The End of (holi) Days
Sanity is about to return to our world. It’s the end of the holiday season.
There’s something about the period from November to January that appeals to our fascination with myth and revisionist history. First, we celebrate our early colonists at Thanksgiving. We devise dinners that supposedly reflect the first meal the colonists shared with the natives. We ignore our treatment of Native Americans, at that time up to the present. We pretend that we are all best of friends. Thanksgiving is our national celebration of our collective ignorance of history.

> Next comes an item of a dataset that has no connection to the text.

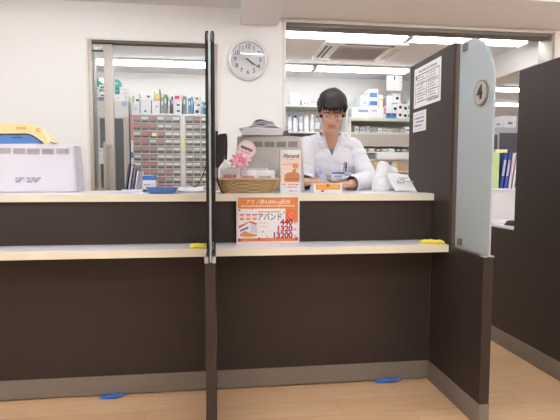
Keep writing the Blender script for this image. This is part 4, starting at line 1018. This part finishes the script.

Thanksgiving gives way almost immediately to the run up to Christmas. The entire month of December is consumed by Christmas music in every store, Christmas spam in every inbox, Christmas tree lots in every vacant space. We somehow manage to ignore the point that whether you are celebrating the arrival of Santa or the birth of Jesus, you are celebrating a fictional character as if it was historical fact. We are slaves to our own imaginings. We created Santa and Jesus, then we devote the month of December to the pretense of their reality. What more can we do to prove to the world that we’re irrational and devoted to fantasy?
Lastly, we have New Years, celebrated as best I can see by consuming large quantities of alcohol and shooting guns into the air. Yee-Ha! Again we ignore the fact that days, months and years are all human inventions. We aren’t interested in celebrating the reason for calling the next 12 revolutions about our planet’s axis a new year. We just want another day off of work, a reason to get drunk and shoot guns in a highly irresponsible manner.
So I’m perfectly pleased to be leaving this pathetic season behind. This grand celebration of our silliness and foolishness. I’ve long held low expectations for the holiday season. I have yet to have those expectations not met.